The economists said half of the $400 billion in losses will be borne by leveraged U.S. financial institutions, many of which took risky bets on subprime mortgage securities that turned sour when delinquencies rose.
The paper's authors -- David Greenlaw of Morgan Stanley, Jan Hatzius of Goldman Sachs, Anil Kashyap of the University of Chicago, and Hyun Song Shin of Princeton University -- said
that as hard-hit financial institutions shore up their capital, they will retreat from extending credit to the tune of about $910 billion.
A drying up of credit availability will cause businesses and consumers to pull back from spending and investing, the authors say.
Panelists and participants in the forum include Fed Governor Frederic Mishkin, Boston Fed President Eric Rosengren, Chicago Fed President Charles Evans, St. Louis Fed President
William Poole, and Bank of England Executive Director Paul Tucker.
The paper comes shortly after the Fed itself presented a gloomy outlook for the economy in months to come as it struggles with a deep housing slump, tighter credit and financial market turbulence. Fed Chairman Ben Bernanke, whose own academic work includes extensive study of how financial market malfunction hurts the broader economy, told Congress this week he expects sluggish growth in coming quarters.

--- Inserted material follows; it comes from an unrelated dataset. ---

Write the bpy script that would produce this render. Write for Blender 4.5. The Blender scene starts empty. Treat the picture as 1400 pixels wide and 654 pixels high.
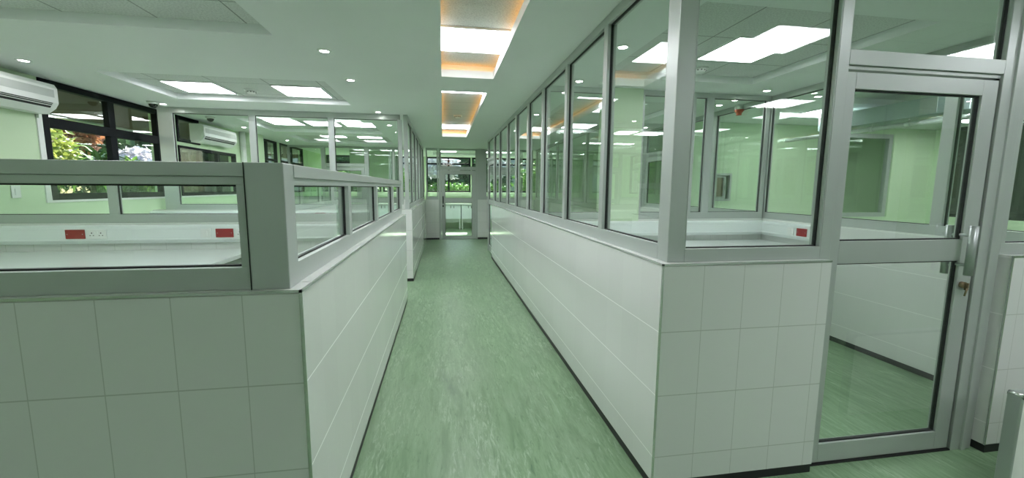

The economy expanded at a meager 0.6 percent in the final months of 2007, and some analysts forecast recession this year. The Fed's forecast is for growth between 1.3 percent and 2 percent, and Bernanke has said the Fed is not forecasting recession.
Meanwhile, the economists said in their paper on Friday that stress to financial markets in recent months has surpassed anything in the past 18 years, including the failure of the
Long Term Capital Management fund and the 1990-91 U.S. savings and loan crisis, citing elevated risk premiums being charged in money markets.
Adding to the dour projection, the economists said that housing markets will be harder pressed to recover in the current episode than after past housing busts. This is because credit standards were more lax during the most recent boom, and because so many adjustable rate mortgages are due to reset at higher levels.